Le chemin d’Emmaüs lui montre qu’il est primordial de vivre la foi dans des petites communautés : c’est ensemble qu’on va vers le Seigneur.

Influencer la vie sociale et politique à travers les valeurs chrétiennes

Selon Valerian Grupp, collaborateur des Unions chrétiennes des jeunes gens, seulement un quart de la population en Allemagne appartiendra aux Églises catholiques et protestantes, en 2060. Déjà aujourd’hui, la « grande Église » n’existe plus ; moins de la moitié de la population y appartient, et les convictions communes disparaissent.

Mais l’Europe a besoin de notre foi. Il faut la regagner en rencontrant les personnes et en les invitant à entrer en relation avec Dieu. La situation actuelle des Églises rappelle celle des premiers disciples de Jésus, avec leurs « Églises mobiles ».

Quant à Kostas Mygdalis, conseiller d’un mouvement orthodoxe qui réunit des parlementaires de 25 pays (Interparlementariy Assembly on Orthodoxy), il constate que certains milieux politiques mystifient l’histoire de l’Europe en voulant effacer l’héritage de la foi. Par exemple, les 336 pages d’un ouvrage publié par le Conseil de l’Europe, sur les valeurs de l’Europe, ne mentionnent nulle part les valeurs chrétiennes !

Or notre devoir de chrétiens est de prendre la parole avec courage pour avoir un impact sur la société… même si parfois les Églises regardent avec suspicion les personnes engagées en politique.
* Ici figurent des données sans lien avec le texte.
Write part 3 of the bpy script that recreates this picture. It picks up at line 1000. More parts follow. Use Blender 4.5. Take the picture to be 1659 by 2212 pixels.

Édouard Heger, ancien président et premier ministre de la Slovaquie, appelle aussi les chrétiens à sortir pour parler à haute voix, avec courage et amour. Leur vocation est d’être des gens de la réconciliation.

« Je suis venu ici avec une seule demande, dit-il, nous avons besoin de vous, en tant que politiciens. Nous avons aussi besoin de chrétiens en politique : ils apportent la paix et ils servent. L’Europe a des racines chrétiennes mais elle a besoin d’entendre l’Évangile, car elle ne le connait plus ».

L’appel au courage et à la confiance que j’ai reçu de Timisoara se résume dans ces paroles de Saint Paul : « Nous sommes des ambassadeurs envoyés par le Christ, et c’est comme si Dieu lui-même adressait son appel par nous : nous vous en supplions, au nom du Christ, laissez-vous réconcilier avec Dieu» (2 Cor 5,20).